Com BPC, sem isenção
Ana Carolina Alves da Silva, mãe de quatro filhos, sendo duas gêmeas com microencefalia, pegou um terreno plano e não tem gastos com muro de arrimo. Sua queixa é que, por lei, deveria ter isenção de IPTU já que tem duas pessoas com deficiência dentro de casa.
“Disseram que não dava para eu ter isenção no primeiro ano. Mas que teria no segundo. Mentira, meu carnê veio com o mesmo valor de todo mundo.”
Separada, ela não tem condições de arrumar emprego porque precisa cuidar das gêmeas. Vive de Benefício de Prestação Continuada (BPC), do governo. E recorreu a um empréstimo consignado do próprio BPC para tentar erguer a casa.
Já investiu os R$ 13 mil do empréstimo e não tem mais dinheiro para tocar a obra. Ela mora no São Jorge, onde paga aluguel de R$ 600. “Além de tudo, levei um calote do pedreiro”, conta.
Moradora vende carro e moto
O muro de arrimo que Graziele Barbosa de Souza precisou construir em seu terreno tem 1,90 metro de altura. “Gastei quase R$ 14 mil. Não sabia que ia precisar.
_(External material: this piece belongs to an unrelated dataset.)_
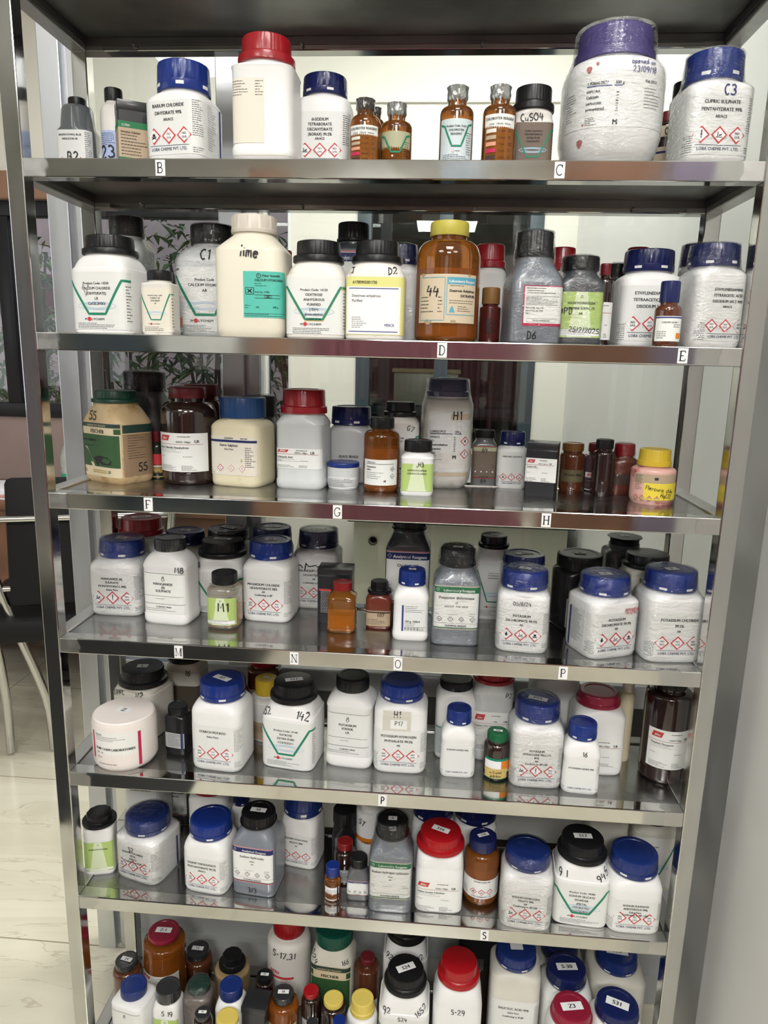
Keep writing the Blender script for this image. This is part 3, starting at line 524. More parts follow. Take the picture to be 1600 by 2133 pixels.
def d_lab44(L, W, H, o):
    L.rect(-.50*W, .50*W, .22*H, .80*H, 'worn', .0004); L.line([(-.46*W, .25*H), (-.46*W, .76*H), (-.04*W, .76*H), (-.04*W, .25*H), (-.46*W, .25*H)], .0008, 'skyblue'); L.line([(-.01*W, .32*H), (-.01*W, .76*H), (.48*W, .76*H)], .0008, 'skyblue'); L.line([(-.01*W, .32*H), (.48*W, .32*H)], .0008, 'skyblue')
    L.rect(0, .50*W, .68*H, .76*H, 'skyblue', .0006); L.text('Laboratory Reagent', .02*W, .70*H, .0052, 'paper', 'l', bold=.03, fit=.50*W); L.fine(.04*W, .44*W, .655*H, .665*H, .004, seed=1); L.text('Dextrose Anhydrous', .03*W, .59*H, .0048, 'ink', 'l', bold=.04, fit=.5*W); L.text('EXTRAPURE', .20*W, .53*H, .0048, 'ink', 'l', bold=.04)
    L.fine(.03*W, .46*W, .46*H, .49*H, .003, seed=2); L.add([(.03*W, .345*H), (.12*W, .345*H), (.085*W, .42*H), (.065*W, .42*H)], [(0, 1, 2, 3)], 'skyblue', .0007); L.fine(.16*W, .42*W, .345*H, .42*H, .0028, seed=3); L.fine(-.44*W, -.2*W, .35*H, .53*H, .0046, seed=4, h=.001); L.fine(-.14*W, -.07*W, .35*H, .53*H, .0046, seed=5, h=.001)
    for (u, z, r) in ((-.3*W, .23*H, .006), (.1*W, .235*H, .004), (.35*W, .79*H, .003), (-.42*W, .79*H, .004)): L.add([(u+r*math.cos(t)*(1+.3*math.sin(3*t)), z+r*math.sin(t)*.6) for t in [i*.628 for i in range(10)]], [tuple(range(10))], 'stainbrown', .0005)
def d_d6(L, W, H, o):
    a, b = -.28*W, .52*W; L.rect(a, b, .28*H, .93*H, 'pinkred', .0004); L.rect(a+.02*W, b, .31*H, .915*H, 'paper', .0006); L.fine(a+.05*W, b-.04*W, .78*H, .89*H, .003, seed=1, h=.0008); L.fine(a+.05*W, b-.1*W, .62*H, .76*H, .0018, seed=2)
    for k, s in enumerate(('Date of Mfg.: Aug. 2023', 'Date of Exp.: July 2028', 'M.R.P.')): L.text(s, a+.05*W, (.56-.045*k)*H, .0027, 'ink', 'l', fit=.6*W)
    L.text('Not for medicinal use', a+.36*W, .36*H, .0028, 'ink', fit=.5*W); L.line([(a+.08*W, .345*H), (a+.08*W, .40*H), (a+.64*W, .40*H), (a+.64*W, .345*H), (a+.08*W, .345*H)], .0003, 'ink'); L.rect(a+.02*W, b, .30*H, .325*H, 'pinkred', .0008)
def d_fischer(L, W, H, lines, o):
    a, b = -.49*W, .49*W; L.rect(a, b, .10*H, .97*H, 'cream3', .0004); L.rect(a, b, .90*H, .965*H, 'fdark', .0006); L.text('LABORATORY REAGENT', -.02*W, .912*H, .0045, 'cream3', bold=.02, fit=.8*W); L.rect(a, b, .80*H, .885*H, 'fgreen', .00055); L.rect(-.40*W, .38*W, .80*H, .885*H, 'cream3', .0007)
    L.text('FISCHER', 0, .805*H, .0085, 'ink', bold=.045, cond=1.05, fit=.74*W); L.rect(a+.02*W, b-.02*W, .26*H, .78*H, 'fgreen', .0006)
    for s in lines: L.text(s, a+.04*W, .67*H, .0062, 'ink', 'l', bold=.03, fit=.84*W)
    L.fine(a+.04*W, -.1*W, .56*H, .6*H, .004, seed=2, h=.001)
    if o.get('dirty'):
        L.text('500 g', a+.03*W, .165*H, .0058, 'ink', 'l', bold=.05); L.text('LR', .22*W, .165*H, .0065, 'fdark', 'l', bold=.03); L.rect(-.16*W, .18*W, .16*H, .175*H, 'yellowbrown', .0007); L.rect(-.16*W, .18*W, .19*H, .205*H, 'yellowbrown', .0007)
        L.add([(u*W, z*H) for u, z in ((-.14, .40), (.02, .44), (.22, .42), (.32, .36), (.28, .30), (.10, .29), (.0, .33), (-.02, .25), (-.08, .34))], [tuple(range(9))], 'ink', .0009)
        L.add([(u*W, z*H) for u, z in ((-.34, .58), (-.28, .56), (-.10, .26), (-.17, .26))], [(0, 1, 2, 3)], 'cream3', .0008)
        L.rect(.52*W, 1.16*W, .12*H, .80*H, 'fbrown', .0004); L.rect(.52*W, 1.16*W, .82*H, .95*H, 'fdark', .0004); L.fine(.6*W, .95*W, .4*H, .78*H, .004, seed=4); L.hand('55', .88*W, .26*H, .013, 0)
    else: L.hand('88', .15*W, .55*H, .012, 0)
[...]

Me disseram que dariam o alinhamento reto dos terrenos”, conta.
Se não precisasse ter gastado com o muro, ela acredita que os R$ 14 mil seriam suficiente para erguer dois cômodos e um banheiro da casa. “Mas agora vai demorar bastante para essa casa sair”, alega.
Ela já vendeu carro e moto para pagar a obra. “Fiquei a pé, o dinheiro acabou e precisei parar a construção.”